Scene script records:
══════
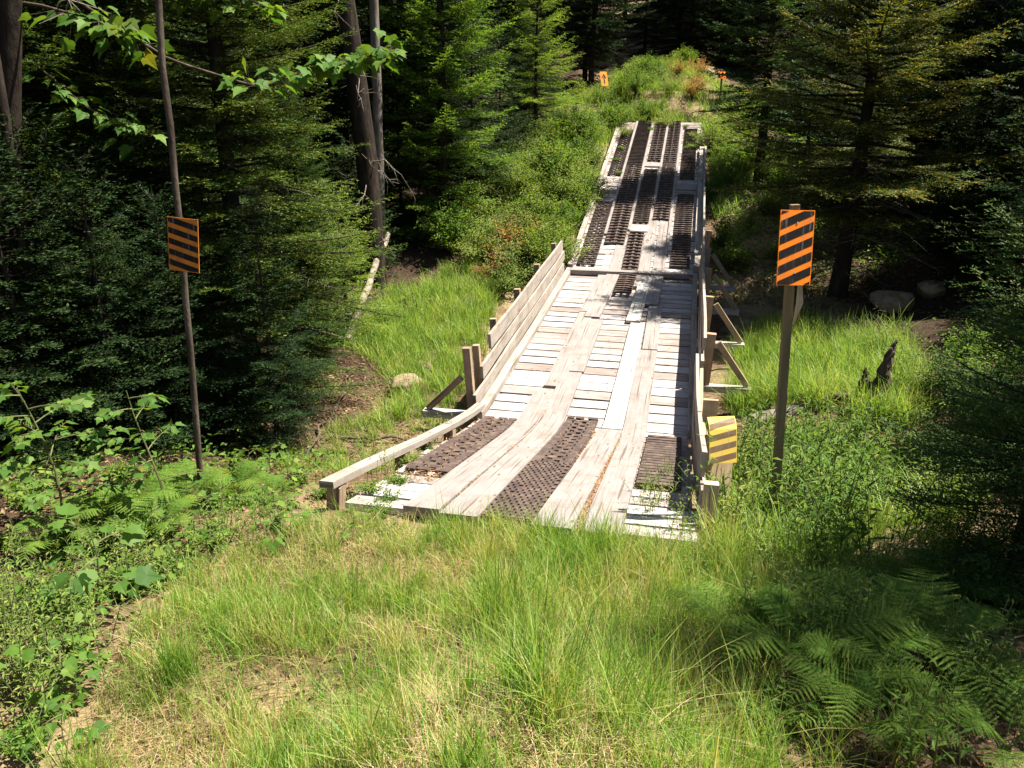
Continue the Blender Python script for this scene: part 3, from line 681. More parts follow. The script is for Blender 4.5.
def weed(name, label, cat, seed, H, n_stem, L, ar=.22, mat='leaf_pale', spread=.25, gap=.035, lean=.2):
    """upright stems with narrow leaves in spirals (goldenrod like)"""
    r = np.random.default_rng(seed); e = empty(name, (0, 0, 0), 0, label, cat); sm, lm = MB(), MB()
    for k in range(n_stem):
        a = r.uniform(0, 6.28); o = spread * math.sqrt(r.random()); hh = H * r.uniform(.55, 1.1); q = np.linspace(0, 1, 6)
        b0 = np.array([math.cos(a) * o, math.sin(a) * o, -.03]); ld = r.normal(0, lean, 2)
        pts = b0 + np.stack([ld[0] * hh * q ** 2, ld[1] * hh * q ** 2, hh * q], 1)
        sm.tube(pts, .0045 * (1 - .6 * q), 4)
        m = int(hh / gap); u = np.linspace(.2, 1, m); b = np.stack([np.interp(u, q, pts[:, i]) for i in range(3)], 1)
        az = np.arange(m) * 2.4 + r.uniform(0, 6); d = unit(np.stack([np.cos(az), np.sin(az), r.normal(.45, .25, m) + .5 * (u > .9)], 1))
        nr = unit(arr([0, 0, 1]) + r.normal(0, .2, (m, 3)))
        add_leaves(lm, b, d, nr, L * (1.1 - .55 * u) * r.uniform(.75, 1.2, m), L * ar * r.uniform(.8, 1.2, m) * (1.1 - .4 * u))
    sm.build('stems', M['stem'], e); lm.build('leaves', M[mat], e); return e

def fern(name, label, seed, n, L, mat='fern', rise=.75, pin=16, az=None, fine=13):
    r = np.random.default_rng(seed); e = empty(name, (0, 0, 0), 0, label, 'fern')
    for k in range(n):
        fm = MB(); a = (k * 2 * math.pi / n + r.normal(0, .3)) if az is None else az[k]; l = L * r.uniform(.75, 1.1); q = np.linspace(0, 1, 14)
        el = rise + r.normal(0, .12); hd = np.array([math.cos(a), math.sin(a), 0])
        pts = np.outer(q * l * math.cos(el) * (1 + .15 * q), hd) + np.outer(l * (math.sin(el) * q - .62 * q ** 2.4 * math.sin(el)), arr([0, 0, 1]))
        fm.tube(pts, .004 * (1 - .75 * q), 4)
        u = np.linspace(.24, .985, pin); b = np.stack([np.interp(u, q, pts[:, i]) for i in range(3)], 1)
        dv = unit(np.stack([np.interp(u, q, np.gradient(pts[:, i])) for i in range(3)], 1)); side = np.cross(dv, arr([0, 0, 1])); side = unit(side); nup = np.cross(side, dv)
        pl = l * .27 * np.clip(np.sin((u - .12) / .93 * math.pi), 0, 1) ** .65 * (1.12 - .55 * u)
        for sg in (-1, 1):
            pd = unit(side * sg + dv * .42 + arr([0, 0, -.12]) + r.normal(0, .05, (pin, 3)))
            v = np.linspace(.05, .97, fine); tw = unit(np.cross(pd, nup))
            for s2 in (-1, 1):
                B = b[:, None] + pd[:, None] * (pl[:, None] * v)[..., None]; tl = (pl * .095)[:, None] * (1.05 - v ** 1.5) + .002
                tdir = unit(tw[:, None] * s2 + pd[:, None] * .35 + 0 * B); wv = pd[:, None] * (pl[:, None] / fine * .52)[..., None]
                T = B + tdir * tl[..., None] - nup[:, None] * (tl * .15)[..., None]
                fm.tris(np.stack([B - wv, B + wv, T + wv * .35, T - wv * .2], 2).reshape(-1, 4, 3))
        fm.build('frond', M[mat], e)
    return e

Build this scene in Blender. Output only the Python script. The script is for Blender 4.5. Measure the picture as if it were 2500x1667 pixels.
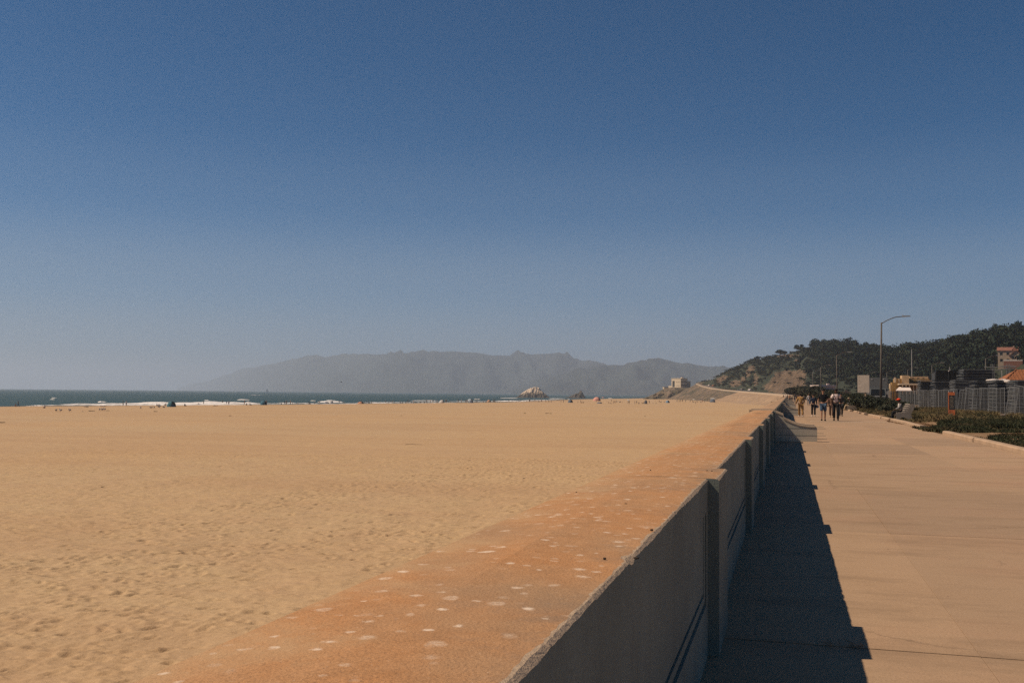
══════
# WORK TO BE COMPLETED
Give back each entry exactly as it appears, with no pictures.

# REPLY
Continue the Blender Python script for this scene: part 3, from line 681. More parts follow. The script is for Blender 4.5.
def weed(name, label, cat, seed, H, n_stem, L, ar=.22, mat='leaf_pale', spread=.25, gap=.035, lean=.2):
    """upright stems with narrow leaves in spirals (goldenrod like)"""
    r = np.random.default_rng(seed); e = empty(name, (0, 0, 0), 0, label, cat); sm, lm = MB(), MB()
    for k in range(n_stem):
        a = r.uniform(0, 6.28); o = spread * math.sqrt(r.random()); hh = H * r.uniform(.55, 1.1); q = np.linspace(0, 1, 6)
        b0 = np.array([math.cos(a) * o, math.sin(a) * o, -.03]); ld = r.normal(0, lean, 2)
        pts = b0 + np.stack([ld[0] * hh * q ** 2, ld[1] * hh * q ** 2, hh * q], 1)
        sm.tube(pts, .0045 * (1 - .6 * q), 4)
        m = int(hh / gap); u = np.linspace(.2, 1, m); b = np.stack([np.interp(u, q, pts[:, i]) for i in range(3)], 1)
        az = np.arange(m) * 2.4 + r.uniform(0, 6); d = unit(np.stack([np.cos(az), np.sin(az), r.normal(.45, .25, m) + .5 * (u > .9)], 1))
        nr = unit(arr([0, 0, 1]) + r.normal(0, .2, (m, 3)))
        add_leaves(lm, b, d, nr, L * (1.1 - .55 * u) * r.uniform(.75, 1.2, m), L * ar * r.uniform(.8, 1.2, m) * (1.1 - .4 * u))
    sm.build('stems', M['stem'], e); lm.build('leaves', M[mat], e); return e

def fern(name, label, seed, n, L, mat='fern', rise=.75, pin=16, az=None, fine=13):
    r = np.random.default_rng(seed); e = empty(name, (0, 0, 0), 0, label, 'fern')
    for k in range(n):
        fm = MB(); a = (k * 2 * math.pi / n + r.normal(0, .3)) if az is None else az[k]; l = L * r.uniform(.75, 1.1); q = np.linspace(0, 1, 14)
        el = rise + r.normal(0, .12); hd = np.array([math.cos(a), math.sin(a), 0])
        pts = np.outer(q * l * math.cos(el) * (1 + .15 * q), hd) + np.outer(l * (math.sin(el) * q - .62 * q ** 2.4 * math.sin(el)), arr([0, 0, 1]))
        fm.tube(pts, .004 * (1 - .75 * q), 4)
        u = np.linspace(.24, .985, pin); b = np.stack([np.interp(u, q, pts[:, i]) for i in range(3)], 1)
        dv = unit(np.stack([np.interp(u, q, np.gradient(pts[:, i])) for i in range(3)], 1)); side = np.cross(dv, arr([0, 0, 1])); side = unit(side); nup = np.cross(side, dv)
        pl = l * .27 * np.clip(np.sin((u - .12) / .93 * math.pi), 0, 1) ** .65 * (1.12 - .55 * u)
        for sg in (-1, 1):
            pd = unit(side * sg + dv * .42 + arr([0, 0, -.12]) + r.normal(0, .05, (pin, 3)))
            v = np.linspace(.05, .97, fine); tw = unit(np.cross(pd, nup))
            for s2 in (-1, 1):
                B = b[:, None] + pd[:, None] * (pl[:, None] * v)[..., None]; tl = (pl * .095)[:, None] * (1.05 - v ** 1.5) + .002
                tdir = unit(tw[:, None] * s2 + pd[:, None] * .35 + 0 * B); wv = pd[:, None] * (pl[:, None] / fine * .52)[..., None]
                T = B + tdir * tl[..., None] - nup[:, None] * (tl * .15)[..., None]
                fm.tris(np.stack([B - wv, B + wv, T + wv * .35, T - wv * .2], 2).reshape(-1, 4, 3))
        fm.build('frond', M[mat], e)
    return e

Build this scene in Blender. Output only the Python script. The script is for Blender 4.5. Measure the picture as if it were 2500x1667 pixels.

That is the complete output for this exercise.